The co-owners of the Campustown institution agreed to donate $6,000 to the group on Saturday to cover the non-refundable travel costs incurred for the foiled road-trip surprise attack.

"When the (owners) saw the news last night, they said, 'We need to do something,'" General Manager Michael Baker said. "We'll be bringing them in and having a watch party for them — if Iowa doesn't want them, we do."

A national spotlight descended on the student fan group in the wake of the canceled visit to a rival school's arena.

The annual secret road trip — where members reveal their Illini gear midway through the game — is a well-steeped tradition — and its cover was probably bound to be blown eventually, said the group's current leader.

"It's been going on for so long that every year, it seems schools catch on more and more," University of Illinois senior Kilton Rauman said. "I think our athletic department would decline to sell to the Paint Crew from Purdue. It was bound to happen at some point — that eventually it wouldn't work and we would get caught."

The UI's Department of Intercollegiate Athletics "does not plan to intervene in this situation," spokesman Kent Brown said Thursday.

The surprise trips, which began in 2002, haven't failed until now. In 2005, the group bought tickets to a Michigan game under the auspices of a fake group from Chicago they called Youth Action. Last season, they got tickets to a Purdue game by posing as a Boy Scouts troop.

"We waited for a follow-up and didn't get it," Rauman said. On gameday, "Purdue was a really great sport about it, their fans and their athletic department."

Did the group perhaps fly too close to sun this year by buying 200 tickets under the guise of the Don Moyer Boys & Girls Club? Rauman agreed in retrospect.

"I would've changed the organization, just because I don't want people to think there was any malice," he said. "We have a great relationship with the Don Moyer Boys & Girls Club, they're a huge asset to the Champaign community — I don't like how that came off."

Shortly after the Krush announced that the tickets had been refunded, Iowa's athletic department had a savvy response: They would instead be donated to the Boys & Girls Club of Cedar Rapids, Iowa, preserving the sellout for the game.

Rauman said he bought the 200 tickets in October while posing as a representative of the Don Moyer Boys and Girls Club using the Iowa ticket office's group discount for parties of 20 or more.

There was no word from Iowa until Wednesday morning, he said, when he got a call that the order had been refunded and the tickets, which had long ago been mailed to Champaign, wouldn't work at Carver-Hawkeye Arena.

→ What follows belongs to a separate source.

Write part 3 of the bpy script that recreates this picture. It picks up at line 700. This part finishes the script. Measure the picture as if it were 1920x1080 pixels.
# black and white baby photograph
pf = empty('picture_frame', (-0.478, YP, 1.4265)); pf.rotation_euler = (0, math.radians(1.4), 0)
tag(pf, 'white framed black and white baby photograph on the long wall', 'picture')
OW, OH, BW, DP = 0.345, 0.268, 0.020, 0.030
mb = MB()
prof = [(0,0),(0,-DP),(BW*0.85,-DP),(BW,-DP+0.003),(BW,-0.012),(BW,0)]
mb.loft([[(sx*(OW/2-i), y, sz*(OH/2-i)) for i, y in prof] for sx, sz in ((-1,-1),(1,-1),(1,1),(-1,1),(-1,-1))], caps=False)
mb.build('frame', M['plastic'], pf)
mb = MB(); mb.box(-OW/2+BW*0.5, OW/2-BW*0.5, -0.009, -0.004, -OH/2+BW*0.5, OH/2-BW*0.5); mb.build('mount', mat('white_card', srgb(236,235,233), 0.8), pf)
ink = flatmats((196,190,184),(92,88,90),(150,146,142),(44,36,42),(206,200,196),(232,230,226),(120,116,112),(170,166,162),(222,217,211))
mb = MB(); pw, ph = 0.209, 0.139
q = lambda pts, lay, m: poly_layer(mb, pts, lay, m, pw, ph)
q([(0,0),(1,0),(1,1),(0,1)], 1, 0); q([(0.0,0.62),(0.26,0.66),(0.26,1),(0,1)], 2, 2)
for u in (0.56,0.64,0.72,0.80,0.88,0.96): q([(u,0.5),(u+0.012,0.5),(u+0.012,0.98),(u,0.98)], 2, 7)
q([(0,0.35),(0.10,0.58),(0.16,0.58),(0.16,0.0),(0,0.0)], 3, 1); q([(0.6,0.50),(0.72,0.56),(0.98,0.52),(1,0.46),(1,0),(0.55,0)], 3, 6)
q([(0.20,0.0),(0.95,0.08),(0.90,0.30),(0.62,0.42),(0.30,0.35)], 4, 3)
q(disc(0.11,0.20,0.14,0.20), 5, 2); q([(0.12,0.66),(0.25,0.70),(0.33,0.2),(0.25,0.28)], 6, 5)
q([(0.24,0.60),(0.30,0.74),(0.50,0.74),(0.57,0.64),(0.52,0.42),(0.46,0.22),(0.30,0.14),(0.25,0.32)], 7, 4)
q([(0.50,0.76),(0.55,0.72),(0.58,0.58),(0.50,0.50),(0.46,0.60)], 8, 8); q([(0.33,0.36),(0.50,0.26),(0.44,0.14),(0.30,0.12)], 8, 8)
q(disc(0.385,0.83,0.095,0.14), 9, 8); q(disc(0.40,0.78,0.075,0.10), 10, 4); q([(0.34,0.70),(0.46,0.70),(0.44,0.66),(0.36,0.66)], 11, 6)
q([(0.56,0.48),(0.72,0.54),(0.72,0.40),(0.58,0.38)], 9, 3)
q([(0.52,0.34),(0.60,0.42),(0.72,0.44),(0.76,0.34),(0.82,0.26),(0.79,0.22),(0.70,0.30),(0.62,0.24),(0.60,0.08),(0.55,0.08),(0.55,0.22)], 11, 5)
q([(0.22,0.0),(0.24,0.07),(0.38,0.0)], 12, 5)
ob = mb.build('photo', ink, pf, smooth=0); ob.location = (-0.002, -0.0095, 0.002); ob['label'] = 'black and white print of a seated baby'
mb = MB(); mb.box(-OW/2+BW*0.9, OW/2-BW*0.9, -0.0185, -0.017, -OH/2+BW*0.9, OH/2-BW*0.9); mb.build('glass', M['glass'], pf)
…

After posting the group's official statement Wednesday night on the Orange Krush's Twitter account, Rauman conducted interviews for his successor, returning to an onslaught of notifications. By Thursday evening, the statement, which criticized Iowa officials' decision to wait so long to notify the group that it could not get full refunds for the buses it had chartered, had been seen 5.3 million times.

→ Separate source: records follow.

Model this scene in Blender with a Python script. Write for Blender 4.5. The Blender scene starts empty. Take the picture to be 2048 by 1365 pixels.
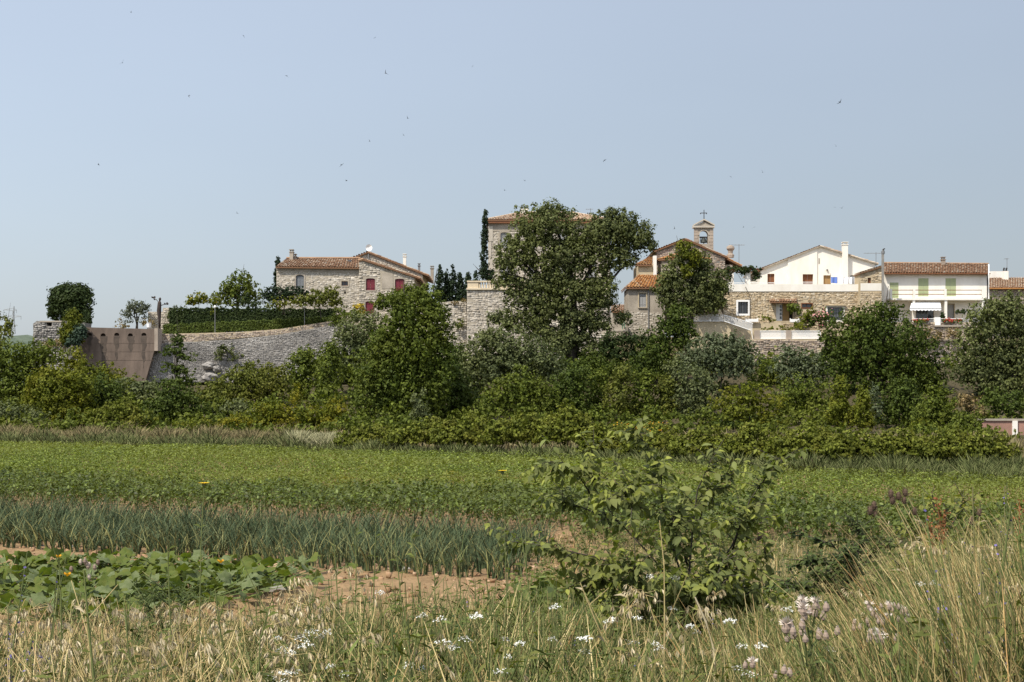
import bpy, math, random
import numpy as np
from mathutils import Vector, Matrix
from mathutils.geometry import tessellate_polygon

# ------------------------------------------------------------------ camera, sky, sun, exposure
scene = bpy.context.scene
COL = scene.collection
F, CX, YH, H = 2844.0, 1024.0, 800.0, 2.9      # focal length and horizon in photo pixels, eye height in metres
cam_d = bpy.data.cameras.new("camera")
cam = bpy.data.objects.new("camera", cam_d)
COL.objects.link(cam)
cam.location = (0, 0, H)
cam.rotation_euler = (math.radians(90), 0, 0)
cam_d.sensor_width = 36.0
cam_d.lens = F / 2048 * 36.0
cam_d.shift_y = (YH - 682.5) / 2048
cam_d.clip_start = 0.1
cam_d.clip_end = 20000
scene.camera = cam

SUN_EL, SUN_AZ = 53.0, 225.0      # the sun stands high behind the camera's left shoulder
world = bpy.data.worlds.new("World")
scene.world = world
world.use_nodes = True
wn, wl = world.node_tree.nodes, world.node_tree.links
bg = wn["Background"]
sky = wn.new("ShaderNodeTexSky")
sky.sky_type = 'NISHITA'
sky.sun_disc = False
sky.sun_elevation = math.radians(SUN_EL)
sky.sun_rotation = math.radians(360 - SUN_AZ)   # the sky counts its angle the other way round
sky.altitude = 0
sky.air_density = 1.3
sky.dust_density = 2.0
sky.ozone_density = 3.0
# a summer sky whitened by haze, which is brighter towards the sun
_a, _e = math.radians(SUN_AZ), math.radians(SUN_EL)
sdir = Vector((math.sin(_a) * math.cos(_e), math.cos(_a) * math.cos(_e), math.sin(_e)))
tcw = wn.new("ShaderNodeTexCoord")
dt_ = wn.new("ShaderNodeVectorMath"); dt_.operation = 'DOT_PRODUCT'
dt_.inputs[1].default_value = sdir
wl.new(tcw.outputs['Generated'], dt_.inputs[0])
ad_ = wn.new("ShaderNodeMath"); ad_.operation = 'ADD'; ad_.inputs[1].default_value = 1.25
wl.new(dt_.outputs['Value'], ad_.inputs[0])
mx_ = wn.new("ShaderNodeMath"); mx_.operation = 'MAXIMUM'; mx_.inputs[1].default_value = .6
wl.new(ad_.outputs[0], mx_.inputs[0])
sc_ = wn.new("ShaderNodeVectorMath"); sc_.operation = 'SCALE'
sc_.inputs[0].default_value = (2.86, 3.14, 3.66)
nz_ = wn.new("ShaderNodeTexNoise"); nz_.inputs['Scale'].default_value = 2.2; nz_.inputs['Detail'].default_value = 4
mp_ = wn.new("ShaderNodeMapping"); mp_.inputs['Scale'].default_value = (1, 1, 3)
wl.new(tcw.outputs['Generated'], mp_.inputs[0]); wl.new(mp_.outputs[0], nz_.inputs['Vector'])
ma_ = wn.new("ShaderNodeMath"); ma_.operation = 'MULTIPLY_ADD'; ma_.inputs[1].default_value = .16
wl.new(nz_.outputs[0], ma_.inputs[0]); wl.new(mx_.outputs[0], ma_.inputs[2])
sb_ = wn.new("ShaderNodeMath"); sb_.operation = 'SUBTRACT'; sb_.inputs[1].default_value = .08
wl.new(ma_.outputs[0], sb_.inputs[0])
wl.new(sb_.outputs[0], sc_.inputs['Scale'])
hz = wn.new("ShaderNodeMix")
hz.data_type = 'RGBA'
hz.inputs[0].default_value = 0.7
wl.new(sc_.outputs[0], hz.inputs[7])
wl.new(sky.outputs[0], hz.inputs[6])
wl.new(hz.outputs[2], bg.inputs[0])
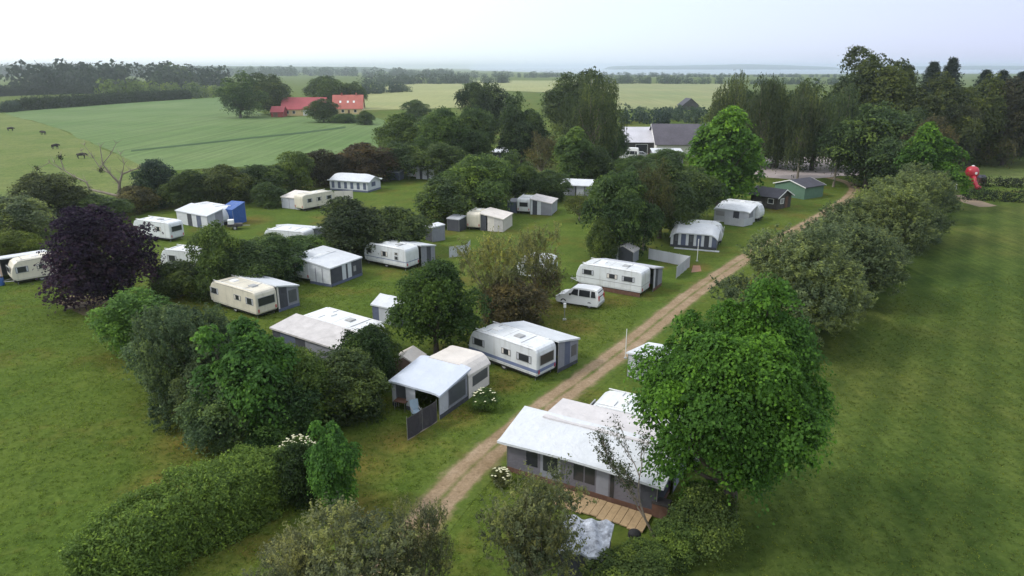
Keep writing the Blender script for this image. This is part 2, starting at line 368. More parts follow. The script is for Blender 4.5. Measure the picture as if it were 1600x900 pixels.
# ------------------------------------------------------------------ builders: caravan, tent/awning, shed, car
def pane(face, a0, a1, z0, z1, L, W, mat, parent, frame='white_trim', fw=.05, d=0.0):
    """a window with its frame on face S (y=0), N, E (x=L) or W (x=0)"""
    def bx(m, a0, a1, z0, z1, o0, o1):
        if face == 'S': m.box(a0, a1, -o1 - d, -o0 - d, z0, z1)
        elif face == 'N': m.box(a0, a1, W + o0 + d, W + o1 + d, z0, z1)
        elif face == 'E': m.box(L + o0 + d, L + o1 + d, a0, a1, z0, z1)
        else: m.box(-o1 - d, -o0 - d, a0, a1, z0, z1)
    m = MB(); bx(m, a0, a1, z0, z1, -.03, .02); w = m.build('window', mat, parent)
    if frame:
        m = MB()
        bx(m, a0 - fw, a1 + fw, z1, z1 + fw, -.03, .035); bx(m, a0 - fw, a1 + fw, z0 - fw, z0, -.03, .035)
        bx(m, a0 - fw, a0, z0, z1, -.03, .035); bx(m, a1, a1 + fw, z0, z1, -.03, .035)
        m.build('frame', frame, w)
    return w
def wheel(parent, x, y, r=.32, w=.18, name='wheel'):
    e = bpy.data.objects.new(name, None); COL.objects.link(e); e.parent = parent; e.location = (x, y, r); e.empty_display_size = .1
    m = MB(); n = 16
    prof = [(r * .62, -w / 2), (r * .95, -w / 2), (r, -w * .3), (r, w * .3), (r * .95, w / 2), (r * .62, w / 2)]
    m.loft([[(q * math.cos(2 * math.pi * k / n), o_, q * math.sin(2 * math.pi * k / n)) for q, o_ in prof] for k in range(n + 1)], False)
    m.build('tyre', 'dark_rubber', e)
    m = MB(); ring = lambda q, yy: [(q * math.cos(2 * math.pi * k / n), yy, q * math.sin(2 * math.pi * k / n)) for k in range(n)]
    m.loft([ring(r * .63, -w * .42), ring(r * .45, -w * .3), ring(r * .16, -w * .45)]); m.loft([ring(r * .63, w * .3), ring(r * .2, w * .42)]); m.build('rim', 'grey_plastic', e)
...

"I think this is a negative for a few of us, but it has the opportunity to become a massive positive for a lot more people and a lot more important organizations," Rauman said. "This puts the Orange Krush's name out there, and hopefully it inspires people to donate to our foundation so we can continue to give that money to people in our communities."

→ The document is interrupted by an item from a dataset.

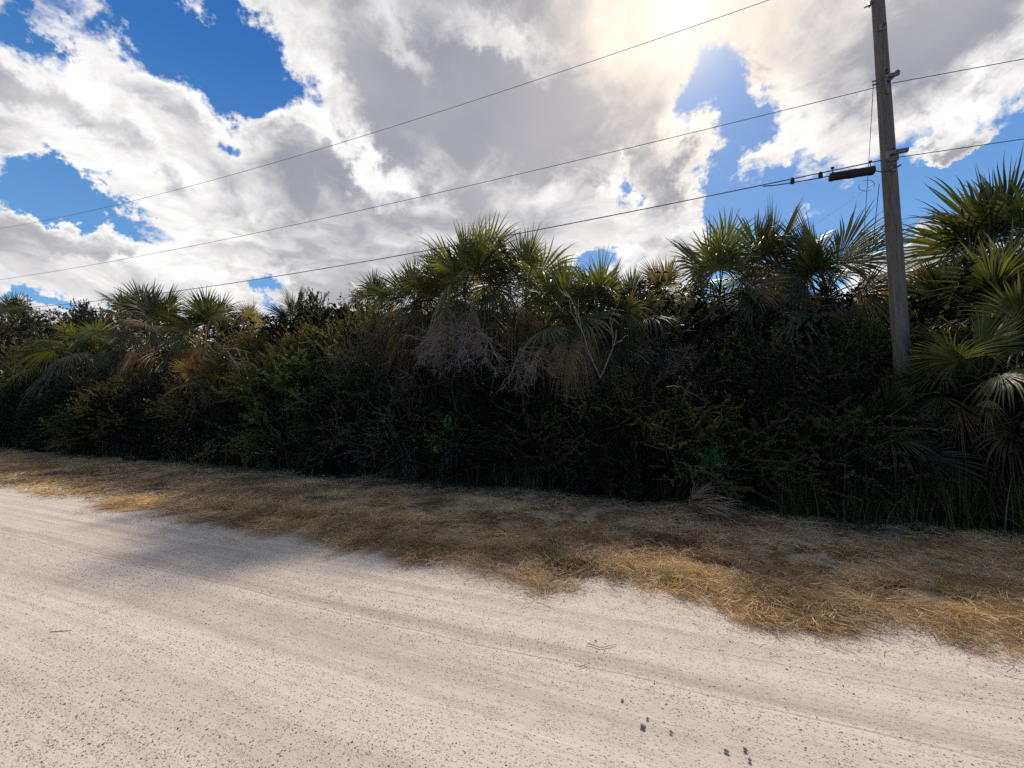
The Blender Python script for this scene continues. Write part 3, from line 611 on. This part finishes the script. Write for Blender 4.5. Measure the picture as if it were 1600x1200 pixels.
def scrub(N, t0, t1, zp, n_tw, tl, lpt, leaf, drop=14, low=0.0):
    px = r.uniform(-260, 1850, N); t_ = r.uniform(t0, t1, N); top = np.interp(px, SKY[:, 0], SKY[:, 1]) + drop
    dip = 75 * ((px > 195) & (px < 365) & (t_ < 11.5)) + 60 * ((px > 620) & (px < 900) & (t_ < 9.0)) + 30 * ((px > 1065) & (px < 1350) & (t_ < 10)) + 40 * ((px > 60) & (px < 190) & (t_ < 9))
    H = np.array([at_t(a_, b_ + e_, c_) for a_, b_, e_, c_ in zip(px, top, dip, t_)])
    z = np.minimum(H[:, 2], (t_ - 3.8) * .93 * r.uniform(.85, 1, N)) * (low + (1 - low) * r.random(N) ** zp); C = np.column_stack([H[:, :2], z])
    pole_ = at_t(1412, 580, 7.45)[:2] @ DS; C = C[~((np.abs(C[:, :2] @ DS - pole_) < .6) & (C[:, :2] @ DT < 7.9) & (z > 1.0))]; N = len(C)
    return sprays(r, C, np.tile([-DT[0] * .4, -DT[1] * .4, .3], (N, 1)), n_tw, tl, lpt, leaf, jit=1)
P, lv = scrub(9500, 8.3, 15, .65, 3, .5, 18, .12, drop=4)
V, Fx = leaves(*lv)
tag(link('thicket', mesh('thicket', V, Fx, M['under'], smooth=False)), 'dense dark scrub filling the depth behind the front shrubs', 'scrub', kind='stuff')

for nm, mt_, N_, lab in (('leafy_tangle', 'olive', 1300, 'olive vines and leafy twigs knitting the shrubs together'), ('leafy_tangle', 'green', 1900, 'green vines and leafy twigs knitting the shrubs together')):
    P, lv = scrub(N_, 7.8, 10.5, .6, 4, .42, 24, .055, drop=40, low=.2)
    V, Fx = leaves(*lv); tw = tubes(P, np.tile([.006, .0045, .003, .0015], (len(P), 1)), 3)
    tag(link(nm, mesh(nm, np.concatenate([V, tw[0]]), [Fx, tw[1] + len(V)], [M[mt_], M['stem']], [0, 1], smooth=False)), lab, 'vine tangle', kind='stuff')
# tall grass along the foot (stuff)
def blades(r, xy, L0, L1, wd, lean=.35):
    n = len(xy); L = r.uniform(L0, L1, n); az = r.uniform(0, 6.28, n); ln = np.abs(r.normal(0, lean, n)); u = np.linspace(0, 1, 6)
    h = np.column_stack([np.cos(az), np.sin(az), 0 * az]); C = np.column_stack([xy, np.zeros(n)])
    P = C[:, None] + np.array([0, 0, 1.]) * (L[:, None] * (u - .45 * (ln[:, None] * 1.5) * u ** 3)[:, :])[..., None] + h[:, None] * (L[:, None] * (ln[:, None] * u ** 1.8 + .1 * u))[..., None]
    sd_ = np.column_stack([-np.sin(az), np.cos(az), 0 * az]) + r.normal(0, .5, (n, 3)) * [1, 1, .1]; sd_ = unit(sd_)
    wv = wd * r.uniform(.6, 1.3, n)[:, None] * (1 - u ** 2 * .95)[None]
    V = np.stack([P + sd_[:, None] * wv[..., None], P - sd_[:, None] * wv[..., None]], 2).reshape(-1, 3); I = np.arange(n * 12).reshape(n, 6, 2)
    return V, np.stack([I[:, :-1, 0], I[:, :-1, 1], I[:, 1:, 1], I[:, 1:, 0]], -1).reshape(-1, 4)
def tufts(r, n, smin, smax, t0, t1, per, sprd):
    s = r.uniform(smin, smax, n); t_ = r.uniform(t0, t1, n); s = np.repeat(s, per) + r.normal(0, sprd, n * per); t_ = np.repeat(t_, per) + r.normal(0, sprd, n * per)
    q = s[:, None] * DS + t_[:, None] * DT; f_ = ground_pt(1135, 800); f2_ = ground_pt(560, 745)
    return q[(np.linalg.norm(q - f_, axis=1) > .62) & (np.linalg.norm(q - f2_, axis=1) > .7)]
b = MB()
b.add(*blades(r, tufts(r, 300, .8, 7.5, 6.2, 7.0, 22, .09), .35, .95, .006))
b.add(*blades(r, tufts(r, 160, -6, 1, 6.45, 7.1, 16, .08), .2, .7, .005))
b.add(*blades(r, tufts(r, 260, -30, -5, 6.45, 7.2, 12, .12), .2, .75, .008))
b.add(*blades(r, tufts(r, 500, -28, 7, 6.1, 6.8, 10, .08), .06, .2, .004, .6))
tag(b.build('tall_grass', M['grassb']), 'dark tall grass blades along the foot of the thicket', 'tall grass', kind='stuff')

# ------------------------------------------------------------------ bare brush
def brush(label, px, py, t, dirs, depth, L, rad, seed, name='bare_brush', mat='twig', spread=.55, grav=-.12, kids=(3, 4)):
    r = np.random.default_rng(seed); O = at_t(px, py, t); root = empty(name, tuple(O), label, 'dead branch', 'bare dead brush in the thicket'); b = MB()
    level = [(np.zeros(3), unit(np.array(d, float)), L, rad) for d in dirs]
    for dp in range(depth):
        nxt = []; PP, RR = [], []
        for (p, d, l, ra) in level:
            pts = [p]; dd = d.copy()
            for k in range(5):
                dd = unit(dd + r.normal(0, .16, 3) + [0, 0, grav]); pts.append(pts[-1] + dd * l / 5)
            pts = np.array(pts); PP.append(pts); RR.append(np.linspace(ra, ra * .6, 6))
            if dp < depth - 1:
                for k in range(r.integers(kids[0], kids[1] + 1)):
                    j = r.integers(1, 6); nd = unit(dd + r.normal(0, spread, 3)); nxt.append((pts[j], nd, l * r.uniform(.55, .85), ra * .70))
        b.add(*tubes(np.array(PP), np.array(RR), 4)); level = nxt
    b.build('branches', M[mat], root); return root
brush('pale leafless brush hanging like a broom below the tallest palm', 728, 508, 7.1, [(-.3, -.5, -.5), (.3, -.5, -.4), (.0, -.6, -.7), (-.7, -.3, -.35), (.6, -.4, -.2), (.15, -.6, -.6), (-.45, -.5, -.8), (.45, -.5, -.9), (-.9, -.3, -.2)], 5, .66, .008, 1, kids=(3, 4), grav=-.05, spread=.55)
brush('pale leafless brush spreading right of the hanging broom of twigs', 812, 545, 7.05, [(.7, -.4, -.25), (.3, -.6, -.5), (.9, -.2, -.15), (-.2, -.5, -.6), (.6, -.4, -.6)], 5, .56, .007, 2, kids=(2, 4), grav=-.035, spread=.55)
brush('small tangle of bare twigs low down under the hanging brush', 700, 672, 6.75, [(-.3, -.2, -.6), (.2, -.3, -.7), (-.1, -.4, -.5), (.35, -.3, -.3)], 4, .32, .007, 3)
brush('long pale branches leaning right among the rusty shrub on the left', 352, 545, 7.2, [(1, -.15, -.25), (.9, -.3, -.35)], 4, 1.0, .010, 4, kids=(2, 3), grav=-.03, spread=.35)
brush('two slender crossing bare stems right of the two upright palm fans', 938, 590, 7.0, [(-.35, -.1, .9), (.25, -.1, 1)], 3, .95, .013, 5, kids=(1, 2), grav=.0, spread=.3)
brush('fine pinkish bare twigs left below the three palms', 1040, 590, 7.0, [(-.4, -.3, .6), (.3, -.3, .7), (0, -.4, .8), (.6, -.2, .4), (-.7, -.2, .3)], 5, .42, .006, 6, kids=(2, 4), grav=.0, mat='stem')
brush('thin grey stem rising through dark leaves below the three palms', 1112, 690, 6.95, [(.03, 0, 1)], 3, 1.0, .010, 7, kids=(1, 2), grav=.0, spread=.25)
brush('bare twig spray in the shade between the bronze shrub and the pole', 1262, 640, 6.9, [(-.5, -.2, .4), (.5, -.2, .3), (.1, -.3, -.3)], 4, .36, .005, 8, kids=(2, 3))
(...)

Illini Pride, the umbrella organization for student fan sections, including Orange Krush for basketball, Block I for football and Spike Squad for volleyball, has donated over $2 million to charity in the last 20 years, Rauman said. A portal for local nonprofits to apply for the 501(c)(3) organization's funds opened Thursday.

As for future Orange Krush road trips, Rauman is "positive the organization will continue to try and do it."

"I think the people coming after me are going to have to be pretty creative and really learn from this experience," he said. "What's it say on Alma Mater? 'To thy happy children of the future, those of the past send greetings.' I send my well wishes to future road trips."